Exercise task => Set down the listing below verbatim, but only from its first line through the line containing "SC.camera = cam".

Data extract =>
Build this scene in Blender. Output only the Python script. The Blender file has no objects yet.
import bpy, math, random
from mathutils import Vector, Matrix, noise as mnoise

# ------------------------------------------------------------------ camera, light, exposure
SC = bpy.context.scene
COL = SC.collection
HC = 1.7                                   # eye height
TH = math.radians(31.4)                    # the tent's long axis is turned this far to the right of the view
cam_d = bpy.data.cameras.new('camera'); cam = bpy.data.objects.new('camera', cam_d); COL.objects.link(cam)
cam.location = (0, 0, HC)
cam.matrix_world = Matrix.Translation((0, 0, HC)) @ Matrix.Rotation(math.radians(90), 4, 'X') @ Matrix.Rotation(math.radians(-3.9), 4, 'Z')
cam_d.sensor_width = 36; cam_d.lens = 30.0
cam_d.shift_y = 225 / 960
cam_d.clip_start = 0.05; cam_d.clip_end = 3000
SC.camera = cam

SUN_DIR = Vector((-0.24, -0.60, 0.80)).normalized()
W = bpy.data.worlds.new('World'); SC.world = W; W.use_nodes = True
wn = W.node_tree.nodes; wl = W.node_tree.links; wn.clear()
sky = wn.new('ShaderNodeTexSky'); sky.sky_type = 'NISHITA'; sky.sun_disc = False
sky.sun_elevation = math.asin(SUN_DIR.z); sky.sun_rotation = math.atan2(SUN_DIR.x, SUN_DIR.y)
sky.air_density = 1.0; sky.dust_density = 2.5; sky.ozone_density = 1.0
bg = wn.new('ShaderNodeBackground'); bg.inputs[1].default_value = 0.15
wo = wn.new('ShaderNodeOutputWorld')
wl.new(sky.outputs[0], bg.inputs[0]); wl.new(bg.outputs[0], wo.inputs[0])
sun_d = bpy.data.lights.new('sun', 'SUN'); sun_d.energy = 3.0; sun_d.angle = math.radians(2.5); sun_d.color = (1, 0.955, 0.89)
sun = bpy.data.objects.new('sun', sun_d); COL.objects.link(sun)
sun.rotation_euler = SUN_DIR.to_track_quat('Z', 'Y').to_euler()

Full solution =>
Build this scene in Blender. Output only the Python script. The Blender file has no objects yet.
import bpy, math, random
from mathutils import Vector, Matrix, noise as mnoise

# ------------------------------------------------------------------ camera, light, exposure
SC = bpy.context.scene
COL = SC.collection
HC = 1.7                                   # eye height
TH = math.radians(31.4)                    # the tent's long axis is turned this far to the right of the view
cam_d = bpy.data.cameras.new('camera'); cam = bpy.data.objects.new('camera', cam_d); COL.objects.link(cam)
cam.location = (0, 0, HC)
cam.matrix_world = Matrix.Translation((0, 0, HC)) @ Matrix.Rotation(math.radians(90), 4, 'X') @ Matrix.Rotation(math.radians(-3.9), 4, 'Z')
cam_d.sensor_width = 36; cam_d.lens = 30.0
cam_d.shift_y = 225 / 960
cam_d.clip_start = 0.05; cam_d.clip_end = 3000
SC.camera = cam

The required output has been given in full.